• _Your task_:
Transcribe the lines from the start of the data below through the line with "UsdGeom.Scope.Define(stage, '/World/Looks')", word for word and nothing more.

• _Source excerpt_:

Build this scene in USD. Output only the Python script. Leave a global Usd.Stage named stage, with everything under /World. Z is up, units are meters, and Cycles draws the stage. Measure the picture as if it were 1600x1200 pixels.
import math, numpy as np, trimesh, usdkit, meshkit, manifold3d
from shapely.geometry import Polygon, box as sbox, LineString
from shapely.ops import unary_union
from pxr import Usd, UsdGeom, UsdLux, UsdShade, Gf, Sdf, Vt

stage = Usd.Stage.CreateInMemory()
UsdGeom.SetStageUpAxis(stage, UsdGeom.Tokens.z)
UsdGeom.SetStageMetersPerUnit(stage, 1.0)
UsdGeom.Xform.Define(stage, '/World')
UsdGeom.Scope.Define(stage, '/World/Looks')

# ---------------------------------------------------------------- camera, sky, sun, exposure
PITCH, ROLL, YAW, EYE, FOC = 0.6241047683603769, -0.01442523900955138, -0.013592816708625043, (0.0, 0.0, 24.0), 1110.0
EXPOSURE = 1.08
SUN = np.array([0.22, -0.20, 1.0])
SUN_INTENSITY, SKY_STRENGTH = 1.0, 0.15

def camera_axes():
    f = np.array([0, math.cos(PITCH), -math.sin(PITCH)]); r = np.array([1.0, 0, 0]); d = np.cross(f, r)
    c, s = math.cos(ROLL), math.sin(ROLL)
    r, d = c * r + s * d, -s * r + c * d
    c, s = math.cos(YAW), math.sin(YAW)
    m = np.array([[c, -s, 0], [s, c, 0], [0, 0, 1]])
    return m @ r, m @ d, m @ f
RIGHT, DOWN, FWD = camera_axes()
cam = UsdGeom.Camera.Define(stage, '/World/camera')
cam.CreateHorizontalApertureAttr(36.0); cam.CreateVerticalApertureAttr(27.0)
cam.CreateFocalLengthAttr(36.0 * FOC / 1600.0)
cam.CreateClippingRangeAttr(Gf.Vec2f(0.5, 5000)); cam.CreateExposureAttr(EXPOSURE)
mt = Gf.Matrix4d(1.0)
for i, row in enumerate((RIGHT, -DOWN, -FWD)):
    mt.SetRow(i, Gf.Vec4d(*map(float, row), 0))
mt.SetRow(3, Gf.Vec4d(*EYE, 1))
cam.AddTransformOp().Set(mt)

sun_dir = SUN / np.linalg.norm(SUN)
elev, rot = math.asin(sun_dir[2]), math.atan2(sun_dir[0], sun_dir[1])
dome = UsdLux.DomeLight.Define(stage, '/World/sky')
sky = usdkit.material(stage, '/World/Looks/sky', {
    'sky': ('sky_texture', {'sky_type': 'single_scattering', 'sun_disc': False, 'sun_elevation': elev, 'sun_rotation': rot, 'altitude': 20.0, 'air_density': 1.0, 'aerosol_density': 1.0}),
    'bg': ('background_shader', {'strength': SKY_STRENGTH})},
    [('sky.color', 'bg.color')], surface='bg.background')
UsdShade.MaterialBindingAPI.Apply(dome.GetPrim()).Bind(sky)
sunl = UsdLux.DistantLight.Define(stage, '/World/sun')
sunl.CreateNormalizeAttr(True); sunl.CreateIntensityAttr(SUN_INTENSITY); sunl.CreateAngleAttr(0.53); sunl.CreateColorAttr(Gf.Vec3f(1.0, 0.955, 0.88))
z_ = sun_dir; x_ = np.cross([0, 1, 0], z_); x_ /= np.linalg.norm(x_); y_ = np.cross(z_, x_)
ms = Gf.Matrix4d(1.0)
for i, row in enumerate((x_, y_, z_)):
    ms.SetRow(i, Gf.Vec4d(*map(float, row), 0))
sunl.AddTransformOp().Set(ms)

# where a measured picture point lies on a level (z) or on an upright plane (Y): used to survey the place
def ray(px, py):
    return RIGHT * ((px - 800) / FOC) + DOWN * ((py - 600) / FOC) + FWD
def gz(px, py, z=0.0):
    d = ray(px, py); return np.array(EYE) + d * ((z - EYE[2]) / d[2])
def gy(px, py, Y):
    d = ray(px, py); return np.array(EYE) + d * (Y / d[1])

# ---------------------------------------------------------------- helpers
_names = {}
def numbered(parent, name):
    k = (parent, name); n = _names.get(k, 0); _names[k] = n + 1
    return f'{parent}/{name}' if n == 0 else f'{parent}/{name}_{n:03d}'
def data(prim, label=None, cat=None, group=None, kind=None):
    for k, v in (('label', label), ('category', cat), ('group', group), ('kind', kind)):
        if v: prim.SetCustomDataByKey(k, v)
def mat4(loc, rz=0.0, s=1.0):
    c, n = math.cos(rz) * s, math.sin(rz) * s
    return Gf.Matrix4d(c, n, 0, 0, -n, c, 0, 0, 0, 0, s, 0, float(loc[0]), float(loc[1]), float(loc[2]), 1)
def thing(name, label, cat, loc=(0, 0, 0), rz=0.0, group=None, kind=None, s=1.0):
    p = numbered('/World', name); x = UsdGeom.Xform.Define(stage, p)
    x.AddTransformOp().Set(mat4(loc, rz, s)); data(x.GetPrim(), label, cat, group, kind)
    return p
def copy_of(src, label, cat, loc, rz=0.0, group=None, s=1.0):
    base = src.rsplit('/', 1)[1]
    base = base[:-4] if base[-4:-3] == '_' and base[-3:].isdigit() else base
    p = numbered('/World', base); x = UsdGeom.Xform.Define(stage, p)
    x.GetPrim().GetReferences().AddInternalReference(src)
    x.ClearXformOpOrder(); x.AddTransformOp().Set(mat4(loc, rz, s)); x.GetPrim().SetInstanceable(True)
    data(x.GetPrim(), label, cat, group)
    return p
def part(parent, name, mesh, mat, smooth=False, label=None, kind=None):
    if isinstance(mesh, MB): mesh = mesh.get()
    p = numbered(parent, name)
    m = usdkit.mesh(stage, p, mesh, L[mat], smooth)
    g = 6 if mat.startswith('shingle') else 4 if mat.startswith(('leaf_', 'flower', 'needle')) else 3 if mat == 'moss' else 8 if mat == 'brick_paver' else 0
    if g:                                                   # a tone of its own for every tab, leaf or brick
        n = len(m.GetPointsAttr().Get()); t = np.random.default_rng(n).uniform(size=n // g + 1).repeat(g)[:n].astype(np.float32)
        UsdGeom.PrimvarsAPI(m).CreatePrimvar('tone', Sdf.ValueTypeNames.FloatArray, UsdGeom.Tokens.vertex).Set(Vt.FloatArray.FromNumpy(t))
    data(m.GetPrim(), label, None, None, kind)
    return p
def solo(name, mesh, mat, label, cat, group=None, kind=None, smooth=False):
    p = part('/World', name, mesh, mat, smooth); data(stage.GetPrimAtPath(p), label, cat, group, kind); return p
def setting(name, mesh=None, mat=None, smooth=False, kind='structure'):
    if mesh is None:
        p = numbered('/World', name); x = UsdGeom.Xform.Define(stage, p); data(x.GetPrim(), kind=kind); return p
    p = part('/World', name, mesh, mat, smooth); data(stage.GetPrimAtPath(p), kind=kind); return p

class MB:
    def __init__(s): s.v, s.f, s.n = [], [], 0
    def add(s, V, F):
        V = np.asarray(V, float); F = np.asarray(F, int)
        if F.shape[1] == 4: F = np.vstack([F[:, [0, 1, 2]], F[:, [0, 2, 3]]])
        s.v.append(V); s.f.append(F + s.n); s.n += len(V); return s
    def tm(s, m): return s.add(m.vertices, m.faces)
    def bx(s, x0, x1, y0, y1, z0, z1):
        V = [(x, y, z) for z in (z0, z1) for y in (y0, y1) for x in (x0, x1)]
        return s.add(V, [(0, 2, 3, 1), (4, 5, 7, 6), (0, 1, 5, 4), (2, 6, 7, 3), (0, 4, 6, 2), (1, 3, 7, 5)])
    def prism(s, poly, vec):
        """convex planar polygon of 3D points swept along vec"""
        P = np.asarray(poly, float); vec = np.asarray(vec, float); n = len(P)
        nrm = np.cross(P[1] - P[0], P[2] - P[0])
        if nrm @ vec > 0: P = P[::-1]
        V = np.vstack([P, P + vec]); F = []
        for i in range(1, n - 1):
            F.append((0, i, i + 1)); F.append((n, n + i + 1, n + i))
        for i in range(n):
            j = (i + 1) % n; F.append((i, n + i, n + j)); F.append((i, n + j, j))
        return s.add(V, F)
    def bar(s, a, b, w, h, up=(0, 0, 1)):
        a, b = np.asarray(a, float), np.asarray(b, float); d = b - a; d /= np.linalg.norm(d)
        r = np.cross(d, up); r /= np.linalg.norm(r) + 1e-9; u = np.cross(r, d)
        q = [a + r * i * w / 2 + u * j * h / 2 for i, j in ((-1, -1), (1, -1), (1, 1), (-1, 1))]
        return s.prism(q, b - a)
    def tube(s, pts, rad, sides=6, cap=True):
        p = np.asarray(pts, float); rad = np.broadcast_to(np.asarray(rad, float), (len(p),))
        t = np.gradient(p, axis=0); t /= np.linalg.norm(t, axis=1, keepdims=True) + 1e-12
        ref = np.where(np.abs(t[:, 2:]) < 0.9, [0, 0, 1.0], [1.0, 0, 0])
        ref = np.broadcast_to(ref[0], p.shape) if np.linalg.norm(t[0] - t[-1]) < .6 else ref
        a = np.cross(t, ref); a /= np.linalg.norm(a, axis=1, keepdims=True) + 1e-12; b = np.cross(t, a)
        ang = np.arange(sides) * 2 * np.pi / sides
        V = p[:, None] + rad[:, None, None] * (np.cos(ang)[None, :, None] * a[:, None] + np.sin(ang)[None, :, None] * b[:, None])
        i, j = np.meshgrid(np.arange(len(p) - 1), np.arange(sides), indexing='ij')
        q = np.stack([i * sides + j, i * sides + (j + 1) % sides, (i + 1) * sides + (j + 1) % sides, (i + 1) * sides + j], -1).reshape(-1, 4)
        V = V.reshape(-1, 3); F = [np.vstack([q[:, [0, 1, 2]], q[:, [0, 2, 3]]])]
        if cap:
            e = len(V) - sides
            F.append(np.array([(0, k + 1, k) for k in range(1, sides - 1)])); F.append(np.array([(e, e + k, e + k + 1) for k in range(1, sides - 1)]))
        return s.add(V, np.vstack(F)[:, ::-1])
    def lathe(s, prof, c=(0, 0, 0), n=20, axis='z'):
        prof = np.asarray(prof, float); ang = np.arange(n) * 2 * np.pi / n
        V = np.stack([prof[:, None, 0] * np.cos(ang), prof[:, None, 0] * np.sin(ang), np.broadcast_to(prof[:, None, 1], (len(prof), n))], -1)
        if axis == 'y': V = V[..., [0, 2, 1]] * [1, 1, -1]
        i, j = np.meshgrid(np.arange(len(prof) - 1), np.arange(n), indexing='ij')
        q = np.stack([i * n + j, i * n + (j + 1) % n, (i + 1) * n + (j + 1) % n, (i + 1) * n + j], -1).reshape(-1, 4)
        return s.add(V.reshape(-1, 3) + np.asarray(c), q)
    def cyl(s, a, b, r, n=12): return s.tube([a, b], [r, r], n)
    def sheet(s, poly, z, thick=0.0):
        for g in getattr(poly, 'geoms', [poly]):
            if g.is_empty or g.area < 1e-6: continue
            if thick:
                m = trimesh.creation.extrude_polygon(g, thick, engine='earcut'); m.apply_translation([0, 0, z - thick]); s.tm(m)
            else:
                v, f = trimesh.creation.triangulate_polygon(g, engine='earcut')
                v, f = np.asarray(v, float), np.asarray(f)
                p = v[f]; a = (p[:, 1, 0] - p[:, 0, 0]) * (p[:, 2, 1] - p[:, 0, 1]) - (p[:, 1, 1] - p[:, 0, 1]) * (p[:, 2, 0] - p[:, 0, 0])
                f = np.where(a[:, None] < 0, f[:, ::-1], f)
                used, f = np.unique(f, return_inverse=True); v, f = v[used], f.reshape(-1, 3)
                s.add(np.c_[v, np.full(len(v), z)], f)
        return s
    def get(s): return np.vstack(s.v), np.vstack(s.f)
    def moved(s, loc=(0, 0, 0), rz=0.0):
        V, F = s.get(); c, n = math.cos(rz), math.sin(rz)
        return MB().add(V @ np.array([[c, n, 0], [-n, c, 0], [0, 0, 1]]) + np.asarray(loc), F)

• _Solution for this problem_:
Build this scene in USD. Output only the Python script. Leave a global Usd.Stage named stage, with everything under /World. Z is up, units are meters, and Cycles draws the stage. Measure the picture as if it were 1600x1200 pixels.
import math, numpy as np, trimesh, usdkit, meshkit, manifold3d
from shapely.geometry import Polygon, box as sbox, LineString
from shapely.ops import unary_union
from pxr import Usd, UsdGeom, UsdLux, UsdShade, Gf, Sdf, Vt

stage = Usd.Stage.CreateInMemory()
UsdGeom.SetStageUpAxis(stage, UsdGeom.Tokens.z)
UsdGeom.SetStageMetersPerUnit(stage, 1.0)
UsdGeom.Xform.Define(stage, '/World')
UsdGeom.Scope.Define(stage, '/World/Looks')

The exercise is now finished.